>> BEGIN
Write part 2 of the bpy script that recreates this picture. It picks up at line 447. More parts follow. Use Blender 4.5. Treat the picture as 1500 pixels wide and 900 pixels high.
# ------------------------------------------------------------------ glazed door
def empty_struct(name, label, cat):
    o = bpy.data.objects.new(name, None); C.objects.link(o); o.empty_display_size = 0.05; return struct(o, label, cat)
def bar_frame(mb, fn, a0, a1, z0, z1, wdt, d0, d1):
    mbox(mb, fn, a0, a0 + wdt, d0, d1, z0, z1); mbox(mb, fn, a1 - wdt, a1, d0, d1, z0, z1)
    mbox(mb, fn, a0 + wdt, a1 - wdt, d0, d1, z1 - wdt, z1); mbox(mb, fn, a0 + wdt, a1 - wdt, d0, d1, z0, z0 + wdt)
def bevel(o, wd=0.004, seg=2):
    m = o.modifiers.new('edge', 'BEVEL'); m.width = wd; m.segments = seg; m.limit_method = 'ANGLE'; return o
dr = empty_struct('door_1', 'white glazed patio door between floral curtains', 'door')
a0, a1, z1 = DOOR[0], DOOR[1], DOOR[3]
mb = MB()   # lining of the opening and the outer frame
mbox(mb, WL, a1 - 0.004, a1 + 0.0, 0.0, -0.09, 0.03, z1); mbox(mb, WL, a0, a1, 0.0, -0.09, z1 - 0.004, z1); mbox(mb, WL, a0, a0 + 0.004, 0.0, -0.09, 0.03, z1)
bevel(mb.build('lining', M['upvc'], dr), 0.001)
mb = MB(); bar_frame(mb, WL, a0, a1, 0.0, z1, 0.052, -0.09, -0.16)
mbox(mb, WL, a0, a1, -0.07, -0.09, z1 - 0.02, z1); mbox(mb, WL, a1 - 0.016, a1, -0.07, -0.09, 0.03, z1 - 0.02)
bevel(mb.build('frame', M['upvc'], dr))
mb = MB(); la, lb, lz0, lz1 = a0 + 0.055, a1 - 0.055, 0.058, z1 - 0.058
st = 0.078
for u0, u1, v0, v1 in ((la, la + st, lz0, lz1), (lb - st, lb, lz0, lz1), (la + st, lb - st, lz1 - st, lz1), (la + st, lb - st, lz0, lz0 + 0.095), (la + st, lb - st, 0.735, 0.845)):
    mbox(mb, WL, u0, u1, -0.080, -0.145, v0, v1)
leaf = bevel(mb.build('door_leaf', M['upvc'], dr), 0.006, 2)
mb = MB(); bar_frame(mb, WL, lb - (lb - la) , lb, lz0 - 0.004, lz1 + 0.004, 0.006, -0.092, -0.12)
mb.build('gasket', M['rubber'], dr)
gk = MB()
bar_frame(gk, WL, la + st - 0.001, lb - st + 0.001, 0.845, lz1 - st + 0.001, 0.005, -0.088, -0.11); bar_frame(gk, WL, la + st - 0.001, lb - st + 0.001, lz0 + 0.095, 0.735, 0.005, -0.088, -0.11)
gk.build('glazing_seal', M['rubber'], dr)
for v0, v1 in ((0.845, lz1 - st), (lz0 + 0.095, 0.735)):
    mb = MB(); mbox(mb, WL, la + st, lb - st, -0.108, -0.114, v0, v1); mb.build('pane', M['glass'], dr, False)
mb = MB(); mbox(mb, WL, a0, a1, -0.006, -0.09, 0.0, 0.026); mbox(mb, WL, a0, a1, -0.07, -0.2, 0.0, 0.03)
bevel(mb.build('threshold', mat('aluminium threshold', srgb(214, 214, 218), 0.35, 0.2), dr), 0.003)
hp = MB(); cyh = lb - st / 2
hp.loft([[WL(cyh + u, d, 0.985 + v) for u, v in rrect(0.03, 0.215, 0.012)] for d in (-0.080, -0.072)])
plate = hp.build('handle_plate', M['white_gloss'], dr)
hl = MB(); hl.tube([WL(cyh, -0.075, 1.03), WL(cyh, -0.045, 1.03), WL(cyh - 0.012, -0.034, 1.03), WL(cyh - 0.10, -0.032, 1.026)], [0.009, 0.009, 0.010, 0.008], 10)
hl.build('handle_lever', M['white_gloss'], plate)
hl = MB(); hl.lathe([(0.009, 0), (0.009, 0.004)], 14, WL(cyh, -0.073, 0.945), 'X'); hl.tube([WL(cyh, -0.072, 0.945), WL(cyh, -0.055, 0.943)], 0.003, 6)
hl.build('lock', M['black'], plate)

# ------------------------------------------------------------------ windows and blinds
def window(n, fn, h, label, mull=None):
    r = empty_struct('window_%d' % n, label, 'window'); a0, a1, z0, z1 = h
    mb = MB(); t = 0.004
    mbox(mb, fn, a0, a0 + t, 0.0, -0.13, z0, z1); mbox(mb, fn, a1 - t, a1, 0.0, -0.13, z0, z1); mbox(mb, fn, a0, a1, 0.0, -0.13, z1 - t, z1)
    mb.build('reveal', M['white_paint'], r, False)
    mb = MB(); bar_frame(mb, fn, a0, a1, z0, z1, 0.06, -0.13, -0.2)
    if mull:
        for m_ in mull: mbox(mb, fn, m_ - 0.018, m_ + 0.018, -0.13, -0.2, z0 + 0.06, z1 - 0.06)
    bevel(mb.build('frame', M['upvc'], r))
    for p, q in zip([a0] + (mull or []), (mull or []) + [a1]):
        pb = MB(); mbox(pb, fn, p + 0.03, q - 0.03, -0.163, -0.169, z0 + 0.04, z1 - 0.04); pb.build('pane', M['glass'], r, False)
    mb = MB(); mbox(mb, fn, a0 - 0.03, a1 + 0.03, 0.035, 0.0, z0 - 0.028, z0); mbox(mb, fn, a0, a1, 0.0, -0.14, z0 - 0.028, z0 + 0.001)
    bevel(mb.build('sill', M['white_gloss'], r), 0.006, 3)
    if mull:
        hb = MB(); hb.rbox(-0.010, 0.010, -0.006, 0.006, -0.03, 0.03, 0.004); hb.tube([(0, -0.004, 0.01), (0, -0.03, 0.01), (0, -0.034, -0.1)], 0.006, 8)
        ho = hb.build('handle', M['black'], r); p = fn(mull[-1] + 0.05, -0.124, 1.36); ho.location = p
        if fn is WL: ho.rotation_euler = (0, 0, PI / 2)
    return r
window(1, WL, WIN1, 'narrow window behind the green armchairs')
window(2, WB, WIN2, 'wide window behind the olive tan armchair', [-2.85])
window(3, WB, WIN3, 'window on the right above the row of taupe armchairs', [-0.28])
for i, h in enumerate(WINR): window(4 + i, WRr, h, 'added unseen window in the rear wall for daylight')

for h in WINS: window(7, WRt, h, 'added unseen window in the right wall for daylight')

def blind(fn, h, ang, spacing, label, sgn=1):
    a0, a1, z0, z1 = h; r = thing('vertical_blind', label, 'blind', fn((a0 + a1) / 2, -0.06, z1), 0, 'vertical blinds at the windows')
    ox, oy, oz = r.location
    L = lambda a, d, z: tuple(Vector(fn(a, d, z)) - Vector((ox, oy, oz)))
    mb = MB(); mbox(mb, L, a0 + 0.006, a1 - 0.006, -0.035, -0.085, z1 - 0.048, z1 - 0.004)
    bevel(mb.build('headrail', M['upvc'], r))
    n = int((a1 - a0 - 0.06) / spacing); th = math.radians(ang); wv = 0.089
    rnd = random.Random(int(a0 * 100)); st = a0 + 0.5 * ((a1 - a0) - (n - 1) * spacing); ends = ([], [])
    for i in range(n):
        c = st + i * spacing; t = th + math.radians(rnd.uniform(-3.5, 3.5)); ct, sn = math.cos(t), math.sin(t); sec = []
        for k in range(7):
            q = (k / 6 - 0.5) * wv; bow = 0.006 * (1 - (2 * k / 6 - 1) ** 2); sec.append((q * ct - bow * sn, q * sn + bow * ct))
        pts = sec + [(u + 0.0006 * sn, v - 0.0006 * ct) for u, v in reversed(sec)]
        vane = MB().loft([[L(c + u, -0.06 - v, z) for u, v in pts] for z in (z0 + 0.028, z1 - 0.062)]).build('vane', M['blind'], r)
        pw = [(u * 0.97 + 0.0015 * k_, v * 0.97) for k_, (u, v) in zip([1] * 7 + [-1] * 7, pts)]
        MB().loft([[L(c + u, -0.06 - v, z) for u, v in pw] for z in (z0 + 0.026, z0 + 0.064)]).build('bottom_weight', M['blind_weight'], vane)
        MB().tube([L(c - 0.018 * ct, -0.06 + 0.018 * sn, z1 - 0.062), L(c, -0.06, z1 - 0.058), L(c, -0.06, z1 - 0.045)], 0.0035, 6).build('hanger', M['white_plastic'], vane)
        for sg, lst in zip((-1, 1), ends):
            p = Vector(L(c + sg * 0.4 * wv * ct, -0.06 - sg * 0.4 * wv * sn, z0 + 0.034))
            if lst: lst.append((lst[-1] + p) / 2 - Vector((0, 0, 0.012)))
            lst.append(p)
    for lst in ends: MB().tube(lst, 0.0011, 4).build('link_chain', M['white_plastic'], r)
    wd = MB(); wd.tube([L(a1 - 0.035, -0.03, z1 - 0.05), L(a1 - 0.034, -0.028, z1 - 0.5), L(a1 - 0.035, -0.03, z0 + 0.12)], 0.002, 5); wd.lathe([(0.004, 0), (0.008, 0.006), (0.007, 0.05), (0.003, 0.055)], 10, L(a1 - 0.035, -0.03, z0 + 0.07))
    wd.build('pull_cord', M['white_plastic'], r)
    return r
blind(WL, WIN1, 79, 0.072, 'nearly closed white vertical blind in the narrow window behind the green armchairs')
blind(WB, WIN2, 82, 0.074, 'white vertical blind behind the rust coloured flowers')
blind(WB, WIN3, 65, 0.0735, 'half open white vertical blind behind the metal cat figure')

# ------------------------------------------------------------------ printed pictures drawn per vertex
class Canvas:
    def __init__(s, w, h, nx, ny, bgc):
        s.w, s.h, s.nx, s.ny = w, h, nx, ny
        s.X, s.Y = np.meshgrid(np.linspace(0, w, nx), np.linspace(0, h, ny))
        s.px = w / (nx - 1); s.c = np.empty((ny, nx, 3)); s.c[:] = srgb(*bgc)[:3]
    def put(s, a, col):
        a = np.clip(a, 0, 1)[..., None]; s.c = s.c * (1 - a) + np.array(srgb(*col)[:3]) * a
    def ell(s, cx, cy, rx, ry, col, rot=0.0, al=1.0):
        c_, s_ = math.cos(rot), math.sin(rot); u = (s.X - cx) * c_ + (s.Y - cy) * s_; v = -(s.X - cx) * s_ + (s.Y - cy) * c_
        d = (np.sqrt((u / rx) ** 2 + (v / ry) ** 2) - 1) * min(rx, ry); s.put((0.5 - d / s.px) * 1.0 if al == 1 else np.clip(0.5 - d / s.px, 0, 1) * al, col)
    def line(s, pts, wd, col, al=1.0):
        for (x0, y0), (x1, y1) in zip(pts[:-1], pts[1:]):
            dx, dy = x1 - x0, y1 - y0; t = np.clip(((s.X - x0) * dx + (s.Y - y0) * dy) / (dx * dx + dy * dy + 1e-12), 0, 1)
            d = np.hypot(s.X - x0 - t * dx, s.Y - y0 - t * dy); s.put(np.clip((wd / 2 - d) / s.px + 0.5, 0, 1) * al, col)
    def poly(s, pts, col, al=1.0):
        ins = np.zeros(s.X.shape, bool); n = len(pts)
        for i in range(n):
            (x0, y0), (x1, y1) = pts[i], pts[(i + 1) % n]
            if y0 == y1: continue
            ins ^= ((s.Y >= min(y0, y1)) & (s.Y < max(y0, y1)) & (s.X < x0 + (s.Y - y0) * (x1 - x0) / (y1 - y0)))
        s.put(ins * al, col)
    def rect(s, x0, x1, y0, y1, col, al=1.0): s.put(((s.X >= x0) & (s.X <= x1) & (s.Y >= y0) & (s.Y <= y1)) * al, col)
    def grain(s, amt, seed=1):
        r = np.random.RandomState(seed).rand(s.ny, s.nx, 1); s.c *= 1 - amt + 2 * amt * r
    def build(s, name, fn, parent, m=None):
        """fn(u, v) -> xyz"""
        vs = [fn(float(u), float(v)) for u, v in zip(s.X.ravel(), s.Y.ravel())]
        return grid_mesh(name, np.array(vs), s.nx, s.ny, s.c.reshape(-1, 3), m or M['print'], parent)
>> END
- Your instructions -
Collect every line above that contains the word "wide".

- Output -
Write part 2 of the bpy script that recreates this picture. It picks up at line 447. More parts follow. Use Blender 4.5. Treat the picture as 1500 pixels wide and 900 pixels high.
window(2, WB, WIN2, 'wide window behind the olive tan armchair', [-2.85])